# PROVIDED DATA:
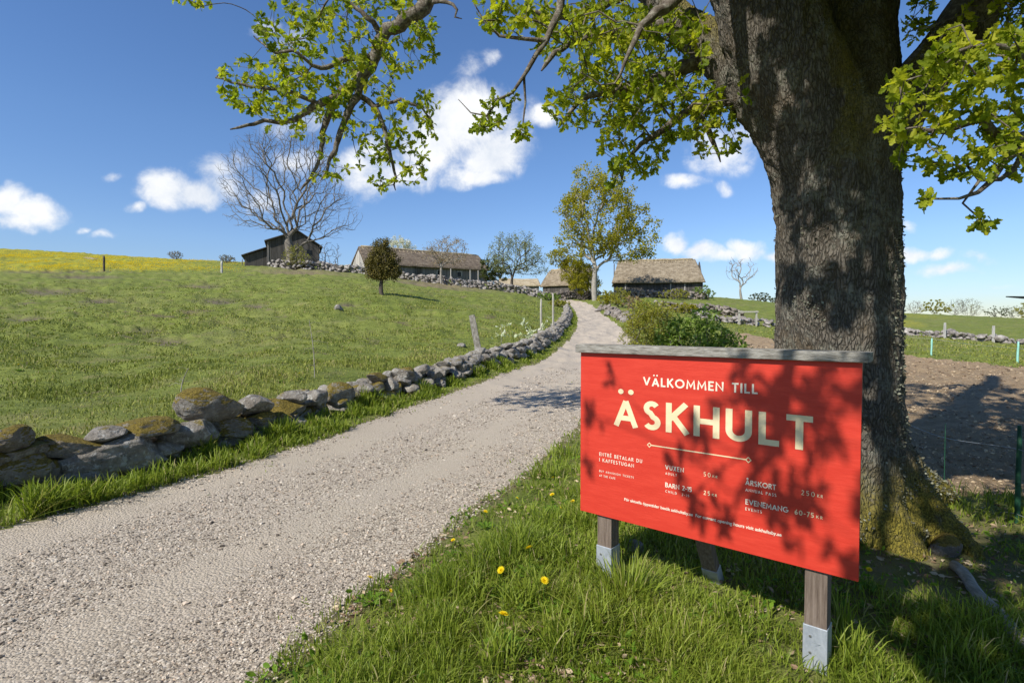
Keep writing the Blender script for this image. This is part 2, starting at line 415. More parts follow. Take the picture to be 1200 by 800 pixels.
c = t.mix(t.math('MULTIPLY', t.smooth(fn, 0.45, 0.7), 0.40), c, (0.30, 0.275, 0.23))
c = t.mix(t.math('MULTIPLY', t.smooth(t.noise(t.P, 2.6, 5, 0.7), 0.50, 0.62), 0.45), c, (0.145, 0.105, 0.06))
c = t.mix(t.math('MULTIPLY', t.math('MULTIPLY', t.smooth(t.noise(t.P, 4.0, 5, 0.7), 0.50, 0.60), t.smooth(t.noise(t.P, 26, 6, 0.8), 0.4, 0.6)), 0.55), c, (0.33, 0.335, 0.27))
c = t.mix(t.math('MULTIPLY', attr(t, 'moss'), t.smooth(t.noise(t.P, 10, 6, 0.8), 0.25, 0.5)), c, t.mix(t.smooth(t.noise(t.P, 60, 4, 0.8), 0.35, 0.65), (0.09, 0.08, 0.012), (0.33, 0.27, 0.045)))
t.link(c, t.bsdf.inputs['Base Color'])
bump(t, t.math('ADD', t.math('MULTIPLY', ed, .8), t.math('MULTIPLY', t.noise(scaled(t, t.P, (1, 1, .35)), 38, 7, 0.8), 1.3)), 0.022, 1.0)
M['oak_bark'] = t.mat
M['oak_branch'] = m_noise('oak_branch_bark', [(0.3, (0.06, 0.048, 0.038)), (0.5, (0.135, 0.112, 0.088)), (0.68, (0.30, 0.285, 0.235))], 22, 0.95, 60, 0.01)
M['bark'] = m_noise('grey_bark', [(0.3, (0.10, 0.085, 0.07)), (0.7, (0.24, 0.215, 0.18))], 3, 0.95, 9, 0.02)
M['bark_pale'] = m_noise('pale_bark', [(0.3, (0.21, 0.19, 0.155)), (0.7, (0.38, 0.35, 0.30))], 3, 0.95, 9, 0.02)
M['bark_dark'] = m_noise('dark_bark', [(0.3, (0.05, 0.04, 0.032)), (0.7, (0.12, 0.10, 0.08))], 3, 0.95, 9, 0.02)
# leaves
M['oak_leaf'] = m_leafy('oak_leaf', [(0, (0.155, 0.215, 0.014)), (0.5, (0.30, 0.36, 0.024)), (1, (0.50, 0.50, 0.04))], 0.58)
M['leaf_yellow'] = m_leafy('yellow_green_leaf', [(0, (0.21, 0.215, 0.014)), (0.5, (0.34, 0.32, 0.022)), (1, (0.48, 0.41, 0.035))], 0.5)
M['leaf_green'] = m_leafy('fresh_leaf', [(0, (0.10, 0.165, 0.025)), (0.5, (0.21, 0.30, 0.045)), (1, (0.42, 0.52, 0.15))], 0.45, 0.4)
M['leaf_olive'] = m_leafy('olive_twig_leaf', [(0, (0.20, 0.17, 0.03)), (0.5, (0.32, 0.31, 0.045)), (1, (0.42, 0.44, 0.07))], 0.45)
M['leaf_juniper'] = m_leafy('juniper_needles', [(0, (0.05, 0.048, 0.012)), (0.5, (0.125, 0.105, 0.022)), (1, (0.24, 0.185, 0.04))], 0.15)
M['leaf_pink'] = m_leafy('budding_leaf', [(0, (0.19, 0.13, 0.06)), (0.5, (0.29, 0.21, 0.10)), (1, (0.40, 0.31, 0.16))], 0.3)
M['leaf_grey'] = m_leafy('grey_green_leaf', [(0, (0.16, 0.18, 0.07)), (0.5, (0.24, 0.27, 0.11)), (1, (0.34, 0.36, 0.18))], 0.35)
M['leaf_dark'] = m_leafy('dark_leaf', [(0, (0.03, 0.045, 0.012)), (0.5, (0.065, 0.085, 0.02)), (1, (0.12, 0.14, 0.03))], 0.2)
M['blossom'] = m_leafy('white_blossom', [(0, (0.50, 0.50, 0.40)), (1, (0.85, 0.83, 0.74))], 0.3)
M['sapling_leaf'] = m_leafy('pale_sapling_leaf', [(0, (0.42, 0.50, 0.26)), (1, (0.75, 0.76, 0.60))], 0.35)
M['grass'] = m_leafy('grass_blade', [(0, (0.10, 0.15, 0.014)), (0.45, (0.22, 0.285, 0.03)), (0.8, (0.32, 0.375, 0.06)), (0.93, (0.37, 0.36, 0.12)), (1, (0.46, 0.37, 0.21))], 0.38, 0.5)
M['meadow_blade'] = m_leafy('meadow_blade', [(0, (0.115, 0.145, 0.022)), (0.45, (0.215, 0.245, 0.040)), (0.8, (0.31, 0.32, 0.07)), (0.93, (0.29, 0.26, 0.10)), (1, (0.34, 0.27, 0.14))], 0.2, 0.7)
M['dandelion'] = m_leafy('dandelion_petals', [(0, (0.80, 0.58, 0.004)), (1, (0.88, 0.72, 0.02))], 0.2)
M['dandelion_leaf'] = m_leafy('dandelion_leaf', [(0, (0.06, 0.13, 0.01)), (1, (0.16, 0.27, 0.02))], 0.3)
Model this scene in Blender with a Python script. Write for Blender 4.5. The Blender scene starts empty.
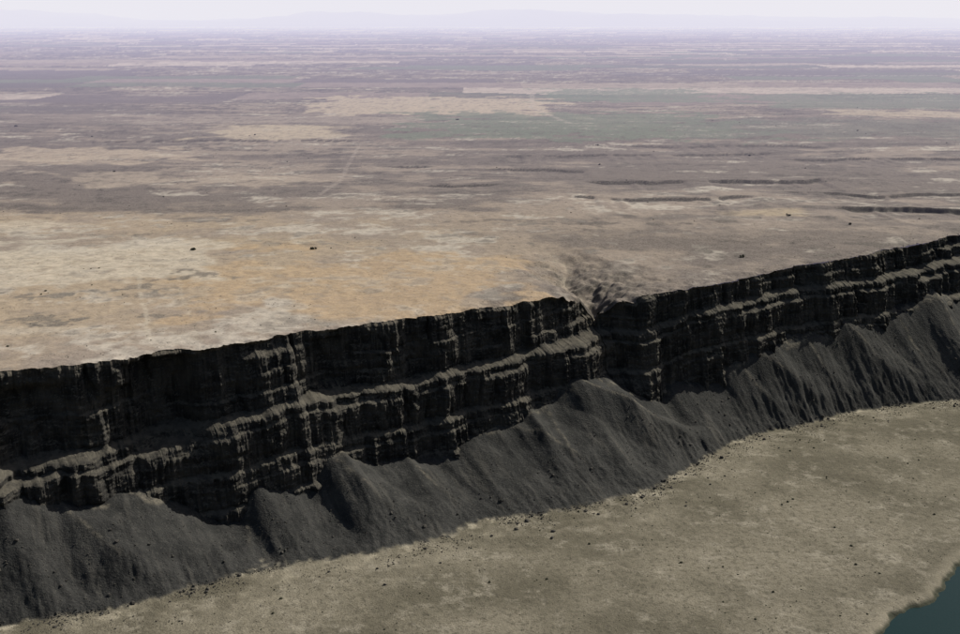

# WORK TO COMPLETE:
Repeat each entry exactly as it appears; skip any picture.

# COMPLETE ANSWER:
Keep writing the Blender script for this image. This is part 2, starting at line 415. More parts follow. Take the picture to be 1200 by 800 pixels.
c = t.mix(t.math('MULTIPLY', t.smooth(fn, 0.45, 0.7), 0.40), c, (0.30, 0.275, 0.23))
c = t.mix(t.math('MULTIPLY', t.smooth(t.noise(t.P, 2.6, 5, 0.7), 0.50, 0.62), 0.45), c, (0.145, 0.105, 0.06))
c = t.mix(t.math('MULTIPLY', t.math('MULTIPLY', t.smooth(t.noise(t.P, 4.0, 5, 0.7), 0.50, 0.60), t.smooth(t.noise(t.P, 26, 6, 0.8), 0.4, 0.6)), 0.55), c, (0.33, 0.335, 0.27))
c = t.mix(t.math('MULTIPLY', attr(t, 'moss'), t.smooth(t.noise(t.P, 10, 6, 0.8), 0.25, 0.5)), c, t.mix(t.smooth(t.noise(t.P, 60, 4, 0.8), 0.35, 0.65), (0.09, 0.08, 0.012), (0.33, 0.27, 0.045)))
t.link(c, t.bsdf.inputs['Base Color'])
bump(t, t.math('ADD', t.math('MULTIPLY', ed, .8), t.math('MULTIPLY', t.noise(scaled(t, t.P, (1, 1, .35)), 38, 7, 0.8), 1.3)), 0.022, 1.0)
M['oak_bark'] = t.mat
M['oak_branch'] = m_noise('oak_branch_bark', [(0.3, (0.06, 0.048, 0.038)), (0.5, (0.135, 0.112, 0.088)), (0.68, (0.30, 0.285, 0.235))], 22, 0.95, 60, 0.01)
M['bark'] = m_noise('grey_bark', [(0.3, (0.10, 0.085, 0.07)), (0.7, (0.24, 0.215, 0.18))], 3, 0.95, 9, 0.02)
M['bark_pale'] = m_noise('pale_bark', [(0.3, (0.21, 0.19, 0.155)), (0.7, (0.38, 0.35, 0.30))], 3, 0.95, 9, 0.02)
M['bark_dark'] = m_noise('dark_bark', [(0.3, (0.05, 0.04, 0.032)), (0.7, (0.12, 0.10, 0.08))], 3, 0.95, 9, 0.02)
# leaves
M['oak_leaf'] = m_leafy('oak_leaf', [(0, (0.155, 0.215, 0.014)), (0.5, (0.30, 0.36, 0.024)), (1, (0.50, 0.50, 0.04))], 0.58)
M['leaf_yellow'] = m_leafy('yellow_green_leaf', [(0, (0.21, 0.215, 0.014)), (0.5, (0.34, 0.32, 0.022)), (1, (0.48, 0.41, 0.035))], 0.5)
M['leaf_green'] = m_leafy('fresh_leaf', [(0, (0.10, 0.165, 0.025)), (0.5, (0.21, 0.30, 0.045)), (1, (0.42, 0.52, 0.15))], 0.45, 0.4)
M['leaf_olive'] = m_leafy('olive_twig_leaf', [(0, (0.20, 0.17, 0.03)), (0.5, (0.32, 0.31, 0.045)), (1, (0.42, 0.44, 0.07))], 0.45)
M['leaf_juniper'] = m_leafy('juniper_needles', [(0, (0.05, 0.048, 0.012)), (0.5, (0.125, 0.105, 0.022)), (1, (0.24, 0.185, 0.04))], 0.15)
M['leaf_pink'] = m_leafy('budding_leaf', [(0, (0.19, 0.13, 0.06)), (0.5, (0.29, 0.21, 0.10)), (1, (0.40, 0.31, 0.16))], 0.3)
M['leaf_grey'] = m_leafy('grey_green_leaf', [(0, (0.16, 0.18, 0.07)), (0.5, (0.24, 0.27, 0.11)), (1, (0.34, 0.36, 0.18))], 0.35)
M['leaf_dark'] = m_leafy('dark_leaf', [(0, (0.03, 0.045, 0.012)), (0.5, (0.065, 0.085, 0.02)), (1, (0.12, 0.14, 0.03))], 0.2)
M['blossom'] = m_leafy('white_blossom', [(0, (0.50, 0.50, 0.40)), (1, (0.85, 0.83, 0.74))], 0.3)
M['sapling_leaf'] = m_leafy('pale_sapling_leaf', [(0, (0.42, 0.50, 0.26)), (1, (0.75, 0.76, 0.60))], 0.35)
M['grass'] = m_leafy('grass_blade', [(0, (0.10, 0.15, 0.014)), (0.45, (0.22, 0.285, 0.03)), (0.8, (0.32, 0.375, 0.06)), (0.93, (0.37, 0.36, 0.12)), (1, (0.46, 0.37, 0.21))], 0.38, 0.5)
M['meadow_blade'] = m_leafy('meadow_blade', [(0, (0.115, 0.145, 0.022)), (0.45, (0.215, 0.245, 0.040)), (0.8, (0.31, 0.32, 0.07)), (0.93, (0.29, 0.26, 0.10)), (1, (0.34, 0.27, 0.14))], 0.2, 0.7)
M['dandelion'] = m_leafy('dandelion_petals', [(0, (0.80, 0.58, 0.004)), (1, (0.88, 0.72, 0.02))], 0.2)
M['dandelion_leaf'] = m_leafy('dandelion_leaf', [(0, (0.06, 0.13, 0.01)), (1, (0.16, 0.27, 0.02))], 0.3)
Model this scene in Blender with a Python script. Write for Blender 4.5. The Blender scene starts empty.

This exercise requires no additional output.